** start of RECORD LIST **

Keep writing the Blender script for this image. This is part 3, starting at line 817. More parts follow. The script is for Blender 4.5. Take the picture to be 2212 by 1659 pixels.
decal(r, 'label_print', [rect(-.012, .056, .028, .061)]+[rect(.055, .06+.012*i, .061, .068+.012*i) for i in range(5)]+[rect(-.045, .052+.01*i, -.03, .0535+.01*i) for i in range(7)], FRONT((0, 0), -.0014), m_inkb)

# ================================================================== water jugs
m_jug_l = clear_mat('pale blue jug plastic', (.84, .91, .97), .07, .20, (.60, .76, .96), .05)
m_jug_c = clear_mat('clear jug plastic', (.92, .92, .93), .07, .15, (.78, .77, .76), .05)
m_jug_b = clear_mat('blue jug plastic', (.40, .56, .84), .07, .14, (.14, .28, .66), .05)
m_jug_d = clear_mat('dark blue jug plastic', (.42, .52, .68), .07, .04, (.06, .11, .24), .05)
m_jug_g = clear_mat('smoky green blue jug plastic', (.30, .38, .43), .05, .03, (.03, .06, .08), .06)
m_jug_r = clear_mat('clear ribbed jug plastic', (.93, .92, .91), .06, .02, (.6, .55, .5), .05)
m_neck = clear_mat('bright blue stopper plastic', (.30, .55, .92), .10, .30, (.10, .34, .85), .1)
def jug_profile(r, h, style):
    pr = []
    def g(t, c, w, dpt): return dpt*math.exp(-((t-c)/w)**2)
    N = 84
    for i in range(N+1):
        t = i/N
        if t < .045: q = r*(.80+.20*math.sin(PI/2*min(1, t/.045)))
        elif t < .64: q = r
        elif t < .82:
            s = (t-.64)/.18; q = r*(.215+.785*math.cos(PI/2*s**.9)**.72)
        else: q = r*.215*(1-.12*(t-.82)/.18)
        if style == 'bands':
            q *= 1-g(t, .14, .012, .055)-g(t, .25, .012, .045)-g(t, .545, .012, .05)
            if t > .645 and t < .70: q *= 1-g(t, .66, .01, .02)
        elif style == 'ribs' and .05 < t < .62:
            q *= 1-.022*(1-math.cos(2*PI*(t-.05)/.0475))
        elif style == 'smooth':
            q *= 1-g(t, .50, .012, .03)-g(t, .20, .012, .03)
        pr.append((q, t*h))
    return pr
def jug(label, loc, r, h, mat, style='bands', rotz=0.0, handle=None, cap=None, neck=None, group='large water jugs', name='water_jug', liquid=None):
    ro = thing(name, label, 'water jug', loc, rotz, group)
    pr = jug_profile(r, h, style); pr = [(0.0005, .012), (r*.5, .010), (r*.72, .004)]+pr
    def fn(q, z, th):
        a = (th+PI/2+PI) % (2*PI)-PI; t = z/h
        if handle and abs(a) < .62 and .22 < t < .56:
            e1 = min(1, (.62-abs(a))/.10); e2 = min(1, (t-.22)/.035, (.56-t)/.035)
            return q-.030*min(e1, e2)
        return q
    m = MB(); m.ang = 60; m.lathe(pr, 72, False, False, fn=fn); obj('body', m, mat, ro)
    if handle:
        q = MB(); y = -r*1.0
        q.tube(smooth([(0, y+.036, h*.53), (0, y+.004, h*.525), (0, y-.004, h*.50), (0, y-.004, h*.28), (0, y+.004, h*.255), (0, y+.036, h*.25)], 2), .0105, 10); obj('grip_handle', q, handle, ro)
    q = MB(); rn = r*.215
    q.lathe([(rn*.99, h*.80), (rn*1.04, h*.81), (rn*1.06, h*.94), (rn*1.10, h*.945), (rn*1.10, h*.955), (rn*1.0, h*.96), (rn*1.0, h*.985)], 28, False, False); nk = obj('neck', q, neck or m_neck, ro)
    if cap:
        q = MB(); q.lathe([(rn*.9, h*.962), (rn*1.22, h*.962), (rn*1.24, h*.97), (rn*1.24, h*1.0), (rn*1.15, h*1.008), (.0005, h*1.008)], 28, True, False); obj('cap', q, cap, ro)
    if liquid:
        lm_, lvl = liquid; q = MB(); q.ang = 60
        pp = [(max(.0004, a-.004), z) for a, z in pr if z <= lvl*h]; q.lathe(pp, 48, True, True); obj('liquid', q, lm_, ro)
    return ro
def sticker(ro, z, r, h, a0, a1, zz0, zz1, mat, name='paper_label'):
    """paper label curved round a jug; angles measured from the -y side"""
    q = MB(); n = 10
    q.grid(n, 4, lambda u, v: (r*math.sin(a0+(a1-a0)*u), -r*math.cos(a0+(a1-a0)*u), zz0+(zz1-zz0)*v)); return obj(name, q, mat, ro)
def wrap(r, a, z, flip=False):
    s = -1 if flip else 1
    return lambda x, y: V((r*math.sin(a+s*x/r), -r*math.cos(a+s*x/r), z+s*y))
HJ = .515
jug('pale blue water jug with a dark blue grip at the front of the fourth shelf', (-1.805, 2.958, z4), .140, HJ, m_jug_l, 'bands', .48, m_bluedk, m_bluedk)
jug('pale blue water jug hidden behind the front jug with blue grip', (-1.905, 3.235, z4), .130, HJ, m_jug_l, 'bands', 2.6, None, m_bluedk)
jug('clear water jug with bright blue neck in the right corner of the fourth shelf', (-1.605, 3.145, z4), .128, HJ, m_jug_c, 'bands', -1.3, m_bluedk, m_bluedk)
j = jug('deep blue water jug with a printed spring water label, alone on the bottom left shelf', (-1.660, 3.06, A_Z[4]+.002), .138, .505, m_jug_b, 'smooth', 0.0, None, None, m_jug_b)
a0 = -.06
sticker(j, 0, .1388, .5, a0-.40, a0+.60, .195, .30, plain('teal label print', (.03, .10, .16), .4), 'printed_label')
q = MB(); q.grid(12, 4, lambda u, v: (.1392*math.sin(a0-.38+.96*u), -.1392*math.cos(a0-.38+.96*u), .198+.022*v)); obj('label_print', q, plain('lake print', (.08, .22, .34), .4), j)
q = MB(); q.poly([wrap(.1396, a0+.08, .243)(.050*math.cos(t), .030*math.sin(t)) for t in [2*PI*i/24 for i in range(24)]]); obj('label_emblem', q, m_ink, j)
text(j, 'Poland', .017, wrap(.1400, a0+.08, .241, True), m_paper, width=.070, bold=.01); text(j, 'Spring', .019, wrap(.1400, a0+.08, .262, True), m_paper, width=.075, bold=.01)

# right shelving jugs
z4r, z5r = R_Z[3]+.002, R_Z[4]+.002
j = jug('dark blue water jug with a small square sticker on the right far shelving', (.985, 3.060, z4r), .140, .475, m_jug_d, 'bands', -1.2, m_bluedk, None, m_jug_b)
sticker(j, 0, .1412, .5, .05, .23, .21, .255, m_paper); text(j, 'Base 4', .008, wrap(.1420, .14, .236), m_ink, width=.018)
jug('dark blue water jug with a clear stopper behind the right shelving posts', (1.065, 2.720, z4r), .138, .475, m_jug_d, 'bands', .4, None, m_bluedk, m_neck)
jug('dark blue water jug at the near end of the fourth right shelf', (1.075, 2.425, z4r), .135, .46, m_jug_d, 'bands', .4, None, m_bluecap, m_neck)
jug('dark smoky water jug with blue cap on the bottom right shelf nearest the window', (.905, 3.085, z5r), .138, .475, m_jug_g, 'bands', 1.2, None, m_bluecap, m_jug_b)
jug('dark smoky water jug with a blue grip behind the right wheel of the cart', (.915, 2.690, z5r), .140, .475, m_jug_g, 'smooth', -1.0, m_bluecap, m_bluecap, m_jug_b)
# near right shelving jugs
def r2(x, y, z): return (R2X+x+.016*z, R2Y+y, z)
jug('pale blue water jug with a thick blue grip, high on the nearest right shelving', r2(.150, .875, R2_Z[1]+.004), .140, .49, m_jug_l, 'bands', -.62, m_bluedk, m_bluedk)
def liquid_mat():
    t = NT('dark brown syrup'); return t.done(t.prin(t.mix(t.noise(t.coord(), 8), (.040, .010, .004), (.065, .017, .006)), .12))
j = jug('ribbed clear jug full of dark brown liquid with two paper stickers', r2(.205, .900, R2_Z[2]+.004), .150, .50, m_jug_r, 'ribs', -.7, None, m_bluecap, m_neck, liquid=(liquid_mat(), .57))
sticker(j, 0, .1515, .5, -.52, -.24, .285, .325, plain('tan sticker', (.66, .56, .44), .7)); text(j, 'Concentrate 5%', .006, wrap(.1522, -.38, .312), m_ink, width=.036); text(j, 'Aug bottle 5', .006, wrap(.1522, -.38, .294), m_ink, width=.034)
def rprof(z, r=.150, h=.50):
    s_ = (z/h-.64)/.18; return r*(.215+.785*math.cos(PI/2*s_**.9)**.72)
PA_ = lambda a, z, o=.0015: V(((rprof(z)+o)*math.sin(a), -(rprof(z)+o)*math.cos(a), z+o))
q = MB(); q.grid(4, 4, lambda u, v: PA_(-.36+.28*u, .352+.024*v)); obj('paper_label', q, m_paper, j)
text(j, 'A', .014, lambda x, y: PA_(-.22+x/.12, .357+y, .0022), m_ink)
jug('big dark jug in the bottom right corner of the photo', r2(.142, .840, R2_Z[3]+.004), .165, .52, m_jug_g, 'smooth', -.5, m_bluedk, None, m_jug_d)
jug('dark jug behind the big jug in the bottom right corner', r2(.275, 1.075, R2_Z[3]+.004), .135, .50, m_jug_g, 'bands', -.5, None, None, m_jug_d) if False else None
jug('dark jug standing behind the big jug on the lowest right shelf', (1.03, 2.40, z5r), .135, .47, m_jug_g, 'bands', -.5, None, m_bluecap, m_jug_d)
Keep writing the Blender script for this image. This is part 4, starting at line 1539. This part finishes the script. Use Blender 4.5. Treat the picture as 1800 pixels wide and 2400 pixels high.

** end of RECORD LIST **

WHAT IS REQUIRED: What you return should be the lines from the start of the data through the line with "0), -.0014), m_inkb)", quoted exactly and nothing more.

FULL RESPONSE:
Keep writing the Blender script for this image. This is part 3, starting at line 817. More parts follow. The script is for Blender 4.5. Take the picture to be 2212 by 1659 pixels.
decal(r, 'label_print', [rect(-.012, .056, .028, .061)]+[rect(.055, .06+.012*i, .061, .068+.012*i) for i in range(5)]+[rect(-.045, .052+.01*i, -.03, .0535+.01*i) for i in range(7)], FRONT((0, 0), -.0014), m_inkb)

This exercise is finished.